A review by margaret_adams
The End of the Story by Lydia Davis

This is a book about a love affair that has ended, but it’s also a book about a narrator writing a novel about her own life, and it’s also a book about the incredible slipperiness of memory and perceived experience. It has no chapters and no dialogue, and that lack of clear delineations fits with the surprisingly lucid fluidity of the material. I’m pretty sure it’s straight fiction but I didn’t really care if it was or wasn’t.

I liked this. Odds were against it working. But I thought it did.

Quotes:

“A friend of mine once told me about a love affair he had had. [...] My friend told me he could not stop writing down certain things about it. He could not speak to her because she would not listen to him, so he wrote things about it that other people would read, so that she might read it, too, and be not only affected by it but more affected because it was public. If she was not, he would at least have the satisfaction of telling it all out loud, and also of turning that love affair, which had not lasted as long as he had wanted it to, into something that would last longer.”

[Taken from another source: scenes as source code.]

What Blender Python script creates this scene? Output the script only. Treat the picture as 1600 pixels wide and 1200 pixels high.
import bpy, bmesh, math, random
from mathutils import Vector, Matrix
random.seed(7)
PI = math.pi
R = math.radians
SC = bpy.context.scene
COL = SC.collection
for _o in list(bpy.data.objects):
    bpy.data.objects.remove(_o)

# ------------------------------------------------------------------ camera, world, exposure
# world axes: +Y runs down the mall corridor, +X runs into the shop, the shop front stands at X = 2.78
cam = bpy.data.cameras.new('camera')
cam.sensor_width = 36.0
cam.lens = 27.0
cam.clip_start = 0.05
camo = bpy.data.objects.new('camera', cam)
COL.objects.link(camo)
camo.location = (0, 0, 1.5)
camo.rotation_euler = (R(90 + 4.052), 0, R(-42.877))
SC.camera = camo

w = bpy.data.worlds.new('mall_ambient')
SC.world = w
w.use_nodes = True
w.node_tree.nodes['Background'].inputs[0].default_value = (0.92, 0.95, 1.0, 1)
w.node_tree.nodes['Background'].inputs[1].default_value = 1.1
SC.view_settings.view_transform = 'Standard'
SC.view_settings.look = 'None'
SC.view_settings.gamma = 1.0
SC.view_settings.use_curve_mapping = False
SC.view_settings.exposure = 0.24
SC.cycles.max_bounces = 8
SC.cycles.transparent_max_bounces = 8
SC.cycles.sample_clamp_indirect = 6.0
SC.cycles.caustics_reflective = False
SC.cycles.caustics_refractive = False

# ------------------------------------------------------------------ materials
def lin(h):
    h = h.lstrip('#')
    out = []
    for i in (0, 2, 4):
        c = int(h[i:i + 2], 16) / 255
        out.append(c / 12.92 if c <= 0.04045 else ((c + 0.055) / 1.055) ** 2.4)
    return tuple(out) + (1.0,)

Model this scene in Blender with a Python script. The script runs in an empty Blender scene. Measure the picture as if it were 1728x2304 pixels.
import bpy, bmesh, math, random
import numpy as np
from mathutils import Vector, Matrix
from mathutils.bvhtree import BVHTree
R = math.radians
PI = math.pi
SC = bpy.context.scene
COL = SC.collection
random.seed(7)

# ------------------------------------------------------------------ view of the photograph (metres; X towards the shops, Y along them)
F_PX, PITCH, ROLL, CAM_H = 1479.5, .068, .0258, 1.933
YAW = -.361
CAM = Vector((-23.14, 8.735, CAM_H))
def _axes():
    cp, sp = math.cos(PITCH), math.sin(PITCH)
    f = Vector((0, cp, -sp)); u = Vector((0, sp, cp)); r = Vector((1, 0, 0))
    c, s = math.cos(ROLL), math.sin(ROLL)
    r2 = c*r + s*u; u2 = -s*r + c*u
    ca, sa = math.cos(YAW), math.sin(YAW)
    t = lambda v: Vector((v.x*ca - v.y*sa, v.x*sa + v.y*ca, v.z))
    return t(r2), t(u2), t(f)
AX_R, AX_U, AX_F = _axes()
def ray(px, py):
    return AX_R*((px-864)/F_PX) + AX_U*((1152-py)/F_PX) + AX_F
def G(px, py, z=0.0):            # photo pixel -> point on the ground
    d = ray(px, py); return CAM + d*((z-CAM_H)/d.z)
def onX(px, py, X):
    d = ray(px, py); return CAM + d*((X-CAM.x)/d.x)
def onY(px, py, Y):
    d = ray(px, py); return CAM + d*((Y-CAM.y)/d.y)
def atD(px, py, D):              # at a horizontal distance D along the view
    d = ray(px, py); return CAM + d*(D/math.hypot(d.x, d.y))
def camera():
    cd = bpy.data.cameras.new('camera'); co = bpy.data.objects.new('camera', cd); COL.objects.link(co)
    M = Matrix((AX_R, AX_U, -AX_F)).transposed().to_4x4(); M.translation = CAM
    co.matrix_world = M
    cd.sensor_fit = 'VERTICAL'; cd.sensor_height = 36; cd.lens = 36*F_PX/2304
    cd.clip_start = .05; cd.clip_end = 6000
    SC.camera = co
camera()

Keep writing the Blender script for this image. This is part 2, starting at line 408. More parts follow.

“A part of me had grown into him at the same time that a part of him had grown into me. That part of me was still in him now. I looked at him and saw not only him but myself as well, and saw that that part of myself was lost. Not only that, but I saw that myself in his eyes, as he regarded me, as he loved me, was lost, too. I did not know what to do with the part of him that had grown into me.”

“By writing about him, I thought, I was taking him away from himself and doing him harm, even though he might never know it. This troubled me, not because I was doing him harm, but because I did not mind doing it.”